More on the Mohocks (I’m interested in the way that street gangs were taking their names from what were perceived to be violent Americans at this early date – another London gang 1711-14 called themselves Hawkubites, derived from the name of another American Indian tribe). Further research regarding the 'fish-hook through the cheek outrage' mentioned by Gay in The Mohocks (1712), indicates that the other traceable mention of this offence appears in An Argument, proving from History, Reason, and Scripture, that the present Race of Mohocks and Hawke-bites are the Gog and Magog mentioned in the Revelations; and therefore that this vain and transitory World will shortly be brought to its final Dissolution. Written by a Reverend Divine, who turns out to be John Gay, writing in 1712.

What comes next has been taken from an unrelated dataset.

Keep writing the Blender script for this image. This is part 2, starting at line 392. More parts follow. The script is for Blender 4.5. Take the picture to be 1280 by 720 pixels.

But, lest anyone should think this is trivialising the whole business (which many felt at the time was being whipped up by the two political parties to discredit their opponents), it must be remembered that the panic that kept Londoners indoors was brought about by some very real physical assaults. One offence perpetrated by the Mohocks was ‘tipping the lion’, found in The Spectator, No 324, 12 March 1712 and in Gay’s The Mohocks. Jonathan Green’s new Slang Dictionary (2011) gives references for the phrase from between 1785 and 1823, but Hotten (1865) does not include it at all, so it may have gone by then. Francis Grose in The Vulgar Tongue (1785) interpreted ‘tipping the lion’ as ‘to flatten a man’s nose with the thumb, and at the same time to extend his mouth with the fingers, thereby giving him a sort of lion-like countenance’. Not pleasant at all, and none too safe for the perpetrator, who would be likely to have his fingers savaged. Richard Steele, writing in March 1712, gave a definition of a much more aggressive action – ‘Some are celebrated for a happy Dexterity in tipping the Lion upon them; which is performed by squeezing the Nose flat to the Face, and boring out the Eyes with their Fingers’. The editors of the OED were evidently so affected by this phrase that they used it as an illustration both for ‘tip’ and ‘bore’, the only occasion I have found where a quotation is used for more than one word.
While I can see that the act described in Grose may give the impression of a lion’s face, something about it does not ring true. Daniel Statt (The Case of the Mohocks: rake violence in Augustan London, Social History, Vol 20 No 2, 1995) examines the extreme physical violence, with fists and feet rather than weapons, used by the Mohocks against women rather than men, and points out that the few men indicted for Mohock violence had recent military combat experience; but he does not mention ‘tipping the lion’ or whether it was carried out against men or women. In Gay’s The Mohocks, while the captured watchmen are being paraded before the justices by the Mohocks pretending to be watchmen, the phrase is ‘tip the lion upon five several of her Majesty’s true-born subjects’, similar to the way Steele uses it. ‘Tip’ here was used in the sense of ‘give’ – ‘tipping the lion’ would mean ‘giving someone [the characteristics of] a lion’. Poking someone’s eyes while squashing the nose would inevitably produce a screwed up face, raised upper lip and a roar of pain.
Despite the moral outrage of the government and city authorities very few of the Mohocks were indicted, tried or found guilty. For four of those wealthy gentlemen who were found guilty of assault and riot, the punishments were modest fines, in one case of three shillings and four pence; the fines were, as Statt points out, given ‘at the same session in which [the court] was meting out penalties of a day in the pillory and whipping at the tail of a cart to women and men who had committed petty property offences.’ Statt points to this as evidence of one level of punishment for offences against the person and another for offences against property, as well as a sense of certain classes of society being above the law.